E como foi ser esposa do primeiro-ministro, logo no primeiro governo da Angola pós-colonial?
No princípio, foi um pouco difícil. Fiquei preocupada em saber como me comportar, mas, pela educação de base e pelo trabalho clandestino, não tive grandes dificuldades na adaptação. Antes de o meu marido ser primeiro-ministro, saímos de Angola e fomos para o Congo. Estivemos os primeiros meses na Argélia. Em Brazzaville, fui locutora do programa ‘Angola combatente’. Era um programa que dava informações sobre o MPLA, sobre o que o partido fazia. Na época em que fazia o programa já era uma fase de transição, estávamos em 1973. O programa chamava a atenção também das represálias que os portugueses poderiam fazer por causa do aproximar da independência.
Que exigências teve de cumprir na altura em que foi esposa do primeiro-ministro?
O protocolo exigia que não pudesse trabalhar. Tive de deixar de trabalhar, mesmo estando muito habituada a trabalhar. Era difícil ficar em casa. Depois, fui trabalhar para o partido nas relações exteriores e mais tarde o meu marido foi para a Etiópia como secretário-geral adjunto da comissão económica para África. Tive mais uma vez de deixar tudo para ir ter com ele.
Interrompeu sempre os seus trabalhos em benefício do marido?
Do marido e dos filhos.
Teve algum privilégio por ser a mulher de quem era?

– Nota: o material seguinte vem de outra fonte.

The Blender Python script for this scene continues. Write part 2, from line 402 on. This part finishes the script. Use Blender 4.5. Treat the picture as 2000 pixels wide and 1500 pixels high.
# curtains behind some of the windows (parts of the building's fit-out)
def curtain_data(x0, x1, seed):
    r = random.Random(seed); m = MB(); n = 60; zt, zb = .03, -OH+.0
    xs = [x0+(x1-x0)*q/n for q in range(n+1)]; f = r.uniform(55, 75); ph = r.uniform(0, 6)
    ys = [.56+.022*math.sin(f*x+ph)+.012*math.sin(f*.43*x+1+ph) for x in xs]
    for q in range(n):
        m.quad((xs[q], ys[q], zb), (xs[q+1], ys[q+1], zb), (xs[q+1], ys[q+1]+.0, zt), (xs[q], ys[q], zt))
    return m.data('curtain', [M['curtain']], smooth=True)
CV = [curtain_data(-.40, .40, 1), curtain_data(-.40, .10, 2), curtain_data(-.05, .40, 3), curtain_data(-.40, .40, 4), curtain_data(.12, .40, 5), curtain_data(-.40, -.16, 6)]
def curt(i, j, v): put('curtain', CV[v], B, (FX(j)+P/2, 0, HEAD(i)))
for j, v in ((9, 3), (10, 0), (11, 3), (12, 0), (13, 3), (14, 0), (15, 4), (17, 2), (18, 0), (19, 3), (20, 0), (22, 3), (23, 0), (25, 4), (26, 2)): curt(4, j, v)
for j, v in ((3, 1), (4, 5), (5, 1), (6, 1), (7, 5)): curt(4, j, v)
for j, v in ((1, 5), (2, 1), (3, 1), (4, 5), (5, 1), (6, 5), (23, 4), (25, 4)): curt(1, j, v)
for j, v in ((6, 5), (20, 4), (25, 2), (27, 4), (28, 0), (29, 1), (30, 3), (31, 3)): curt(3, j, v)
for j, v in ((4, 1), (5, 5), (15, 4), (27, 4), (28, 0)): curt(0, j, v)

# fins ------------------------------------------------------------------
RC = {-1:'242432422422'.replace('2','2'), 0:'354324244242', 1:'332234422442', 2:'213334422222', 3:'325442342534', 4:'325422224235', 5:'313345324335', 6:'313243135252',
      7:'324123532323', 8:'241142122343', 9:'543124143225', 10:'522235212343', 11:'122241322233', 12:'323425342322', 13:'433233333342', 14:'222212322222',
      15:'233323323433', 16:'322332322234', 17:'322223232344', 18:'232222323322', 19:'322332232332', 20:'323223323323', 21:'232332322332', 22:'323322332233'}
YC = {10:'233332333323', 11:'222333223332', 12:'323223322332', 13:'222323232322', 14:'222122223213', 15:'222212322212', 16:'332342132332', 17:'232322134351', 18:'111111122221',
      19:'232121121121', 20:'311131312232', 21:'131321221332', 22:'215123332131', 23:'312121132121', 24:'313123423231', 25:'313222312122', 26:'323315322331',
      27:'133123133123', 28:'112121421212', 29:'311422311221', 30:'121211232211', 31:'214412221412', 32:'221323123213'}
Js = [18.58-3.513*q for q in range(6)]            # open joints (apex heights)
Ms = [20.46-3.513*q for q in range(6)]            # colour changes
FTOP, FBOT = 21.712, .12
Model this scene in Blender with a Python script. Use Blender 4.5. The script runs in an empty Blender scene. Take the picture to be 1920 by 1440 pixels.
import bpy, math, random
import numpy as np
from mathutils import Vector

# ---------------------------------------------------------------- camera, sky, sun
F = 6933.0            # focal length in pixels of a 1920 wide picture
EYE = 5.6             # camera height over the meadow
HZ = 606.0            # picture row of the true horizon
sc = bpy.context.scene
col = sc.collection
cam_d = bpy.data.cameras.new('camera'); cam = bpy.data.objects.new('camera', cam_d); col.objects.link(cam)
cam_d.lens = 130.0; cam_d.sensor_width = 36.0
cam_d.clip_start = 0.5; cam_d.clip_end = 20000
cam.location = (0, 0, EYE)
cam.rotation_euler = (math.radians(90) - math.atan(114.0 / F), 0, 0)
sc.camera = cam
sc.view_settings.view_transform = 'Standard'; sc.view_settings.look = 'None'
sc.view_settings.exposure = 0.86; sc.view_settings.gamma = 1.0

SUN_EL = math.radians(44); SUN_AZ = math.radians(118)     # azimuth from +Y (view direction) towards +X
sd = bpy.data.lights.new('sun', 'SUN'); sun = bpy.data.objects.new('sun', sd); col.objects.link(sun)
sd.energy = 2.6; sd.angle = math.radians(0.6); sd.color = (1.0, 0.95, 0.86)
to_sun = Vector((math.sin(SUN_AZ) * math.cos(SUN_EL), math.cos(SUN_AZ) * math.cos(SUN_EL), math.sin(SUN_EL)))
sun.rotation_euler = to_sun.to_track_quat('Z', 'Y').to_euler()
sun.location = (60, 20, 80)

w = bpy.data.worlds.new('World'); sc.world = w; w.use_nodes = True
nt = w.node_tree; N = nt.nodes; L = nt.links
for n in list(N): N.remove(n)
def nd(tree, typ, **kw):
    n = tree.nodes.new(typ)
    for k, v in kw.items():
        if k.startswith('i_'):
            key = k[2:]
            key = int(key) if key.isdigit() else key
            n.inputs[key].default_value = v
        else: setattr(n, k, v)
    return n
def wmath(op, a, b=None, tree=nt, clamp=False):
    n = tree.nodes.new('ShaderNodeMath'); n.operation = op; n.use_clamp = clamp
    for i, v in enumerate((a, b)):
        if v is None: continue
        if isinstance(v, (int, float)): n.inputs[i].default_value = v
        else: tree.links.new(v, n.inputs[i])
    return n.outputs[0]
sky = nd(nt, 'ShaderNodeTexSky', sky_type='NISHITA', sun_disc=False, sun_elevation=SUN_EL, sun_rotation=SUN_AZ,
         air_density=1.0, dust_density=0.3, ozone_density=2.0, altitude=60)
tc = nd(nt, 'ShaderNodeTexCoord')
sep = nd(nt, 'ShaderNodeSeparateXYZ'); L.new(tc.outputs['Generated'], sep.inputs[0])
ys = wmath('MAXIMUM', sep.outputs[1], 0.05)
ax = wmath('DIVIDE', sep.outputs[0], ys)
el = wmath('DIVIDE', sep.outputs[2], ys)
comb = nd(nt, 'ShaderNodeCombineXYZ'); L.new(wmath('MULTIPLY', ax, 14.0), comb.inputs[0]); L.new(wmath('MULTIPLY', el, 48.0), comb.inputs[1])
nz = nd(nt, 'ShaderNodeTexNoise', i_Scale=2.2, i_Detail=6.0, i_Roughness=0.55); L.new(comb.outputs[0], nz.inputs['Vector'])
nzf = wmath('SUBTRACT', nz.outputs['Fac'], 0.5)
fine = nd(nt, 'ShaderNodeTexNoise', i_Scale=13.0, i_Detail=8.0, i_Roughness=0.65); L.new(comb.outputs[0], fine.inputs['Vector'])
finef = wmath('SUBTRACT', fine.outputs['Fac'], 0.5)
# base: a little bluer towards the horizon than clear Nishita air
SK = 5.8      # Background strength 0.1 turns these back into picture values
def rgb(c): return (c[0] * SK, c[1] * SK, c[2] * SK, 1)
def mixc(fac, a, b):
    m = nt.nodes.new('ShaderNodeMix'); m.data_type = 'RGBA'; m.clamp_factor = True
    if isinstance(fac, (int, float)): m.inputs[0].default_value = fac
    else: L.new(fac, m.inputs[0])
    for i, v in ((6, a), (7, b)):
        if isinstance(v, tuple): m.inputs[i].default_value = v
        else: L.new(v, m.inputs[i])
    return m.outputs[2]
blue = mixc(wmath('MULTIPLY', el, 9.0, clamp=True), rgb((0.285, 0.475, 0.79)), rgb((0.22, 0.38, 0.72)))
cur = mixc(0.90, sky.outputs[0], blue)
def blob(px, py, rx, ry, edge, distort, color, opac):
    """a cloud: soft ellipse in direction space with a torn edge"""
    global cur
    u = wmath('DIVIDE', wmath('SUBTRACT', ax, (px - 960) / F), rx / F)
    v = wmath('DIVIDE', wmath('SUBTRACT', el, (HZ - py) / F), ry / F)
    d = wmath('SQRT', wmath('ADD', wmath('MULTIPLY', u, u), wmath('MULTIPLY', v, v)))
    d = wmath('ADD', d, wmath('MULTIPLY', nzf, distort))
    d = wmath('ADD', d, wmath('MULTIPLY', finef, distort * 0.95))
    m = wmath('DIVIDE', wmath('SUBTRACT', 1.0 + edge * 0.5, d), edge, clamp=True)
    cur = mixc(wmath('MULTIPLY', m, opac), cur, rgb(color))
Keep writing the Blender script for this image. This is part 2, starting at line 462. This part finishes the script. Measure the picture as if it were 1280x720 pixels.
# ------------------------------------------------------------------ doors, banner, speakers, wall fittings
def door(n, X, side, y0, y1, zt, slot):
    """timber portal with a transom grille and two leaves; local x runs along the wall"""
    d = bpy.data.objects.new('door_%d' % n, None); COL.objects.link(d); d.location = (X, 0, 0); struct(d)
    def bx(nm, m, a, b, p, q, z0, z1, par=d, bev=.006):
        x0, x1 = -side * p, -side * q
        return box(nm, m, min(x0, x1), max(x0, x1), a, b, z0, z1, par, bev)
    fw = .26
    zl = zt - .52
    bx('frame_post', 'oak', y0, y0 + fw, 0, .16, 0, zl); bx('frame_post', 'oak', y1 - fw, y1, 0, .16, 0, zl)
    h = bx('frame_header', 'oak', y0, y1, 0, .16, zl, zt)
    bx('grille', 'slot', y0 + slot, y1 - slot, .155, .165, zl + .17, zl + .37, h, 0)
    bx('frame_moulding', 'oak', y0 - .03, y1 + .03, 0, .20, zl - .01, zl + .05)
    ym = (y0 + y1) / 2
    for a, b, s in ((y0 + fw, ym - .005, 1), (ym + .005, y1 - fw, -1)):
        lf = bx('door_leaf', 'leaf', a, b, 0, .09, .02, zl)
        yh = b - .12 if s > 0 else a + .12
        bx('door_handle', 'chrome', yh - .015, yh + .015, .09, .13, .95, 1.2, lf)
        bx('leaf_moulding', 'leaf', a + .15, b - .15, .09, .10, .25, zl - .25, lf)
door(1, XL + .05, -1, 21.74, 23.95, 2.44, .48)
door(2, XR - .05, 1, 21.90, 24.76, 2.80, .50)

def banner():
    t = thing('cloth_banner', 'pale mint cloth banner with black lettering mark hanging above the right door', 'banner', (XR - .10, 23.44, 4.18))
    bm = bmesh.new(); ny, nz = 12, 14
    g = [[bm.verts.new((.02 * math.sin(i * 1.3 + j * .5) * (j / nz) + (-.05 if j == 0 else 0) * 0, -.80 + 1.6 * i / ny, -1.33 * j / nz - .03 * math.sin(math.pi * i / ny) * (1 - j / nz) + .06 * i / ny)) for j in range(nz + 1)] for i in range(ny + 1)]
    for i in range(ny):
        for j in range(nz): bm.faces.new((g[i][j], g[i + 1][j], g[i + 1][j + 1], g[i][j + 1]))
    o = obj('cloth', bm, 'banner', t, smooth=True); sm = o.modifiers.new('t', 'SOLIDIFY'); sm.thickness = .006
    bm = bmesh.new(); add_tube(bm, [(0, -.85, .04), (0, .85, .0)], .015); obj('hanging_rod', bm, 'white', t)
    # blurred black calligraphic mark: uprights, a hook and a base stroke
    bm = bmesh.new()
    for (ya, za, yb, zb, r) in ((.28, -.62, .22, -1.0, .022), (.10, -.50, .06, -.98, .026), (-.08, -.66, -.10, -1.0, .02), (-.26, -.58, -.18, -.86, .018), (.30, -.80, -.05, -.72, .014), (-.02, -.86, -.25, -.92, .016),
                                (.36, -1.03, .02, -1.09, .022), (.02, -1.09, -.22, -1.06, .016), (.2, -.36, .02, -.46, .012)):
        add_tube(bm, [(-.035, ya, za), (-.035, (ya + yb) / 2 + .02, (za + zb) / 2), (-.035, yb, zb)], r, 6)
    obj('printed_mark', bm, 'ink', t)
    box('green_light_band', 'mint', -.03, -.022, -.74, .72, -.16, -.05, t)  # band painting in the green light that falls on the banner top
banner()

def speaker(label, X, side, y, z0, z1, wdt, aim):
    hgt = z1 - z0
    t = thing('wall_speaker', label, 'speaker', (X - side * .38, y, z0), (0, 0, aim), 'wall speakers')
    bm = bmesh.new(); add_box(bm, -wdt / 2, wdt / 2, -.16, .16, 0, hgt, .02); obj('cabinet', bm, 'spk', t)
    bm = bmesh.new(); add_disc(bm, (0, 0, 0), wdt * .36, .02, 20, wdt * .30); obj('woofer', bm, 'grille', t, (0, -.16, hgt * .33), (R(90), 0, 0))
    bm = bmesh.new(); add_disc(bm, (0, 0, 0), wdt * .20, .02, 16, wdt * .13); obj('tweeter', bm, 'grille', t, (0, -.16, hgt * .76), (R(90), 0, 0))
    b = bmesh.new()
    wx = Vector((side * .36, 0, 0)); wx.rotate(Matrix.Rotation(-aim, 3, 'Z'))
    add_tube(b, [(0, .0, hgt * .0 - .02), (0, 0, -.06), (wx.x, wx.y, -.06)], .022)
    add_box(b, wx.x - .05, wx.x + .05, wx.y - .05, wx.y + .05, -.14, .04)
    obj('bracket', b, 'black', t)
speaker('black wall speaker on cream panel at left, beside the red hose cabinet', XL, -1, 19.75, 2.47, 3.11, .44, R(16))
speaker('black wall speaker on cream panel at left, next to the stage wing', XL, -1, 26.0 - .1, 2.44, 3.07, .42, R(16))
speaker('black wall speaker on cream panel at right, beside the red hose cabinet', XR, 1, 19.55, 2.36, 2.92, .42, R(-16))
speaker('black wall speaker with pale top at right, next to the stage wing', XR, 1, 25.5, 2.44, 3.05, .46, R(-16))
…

Nunca tive privilégio, nem desprestígio. Nunca me senti como a mulher do ‘fulano’. Nunca tive muito esses problemas. Sempre fui cidadã e mãe. Numa determinada altura, comuniquei ao meu marido que a vida estava difícil, só de viver com o que o partido dava. E enveredei pela área empresarial. Muita gente não gostou da atitude. Na altura, em 1980, mesmo camaradas do partido diziam que as regras do partido não permitiam. Mas, mesmo assim, levei adiante as minhas ideias. Comecei com uma boutique, uma loja. Pedi ao Governo que me cedesse uma loja que estivesse desactivada e abri-a oficialmente no São Paulo. Hoje sou accionista da fábrica de vidros, a Vidrul, estou ligada ao conselho de administração da empresa.
O seu marido alguma vez pôs alguma barreira na sua carreira empresarial?
Nunca. Pelo contrário, quando o aconselhei a fazermos parte da Vidrul, não hesitou. O país é nosso e devemos também ter empreendimentos. Não devemos só deixar que os outros façam.
PERFIL
Maria do Carmo Nascimento: começou a trabalhar aos 18 anos, ainda no tempo colonial. Esteve, durante 15 anos, na administração colonial, ao mesmo tempo que fazia trabalhos ‘clandestinos’, a ajudar os presos políticos. Lidera uma federação empresarial com cinco mil membros e que já submeteu às autoridades a candidatura para instituição de utilidade pública. Mãe de dois filhos, terminou o 5.º ano liceal, na era colonial. É deputada e empresária, com acções na maior vidreira de Angola, a Vidrul.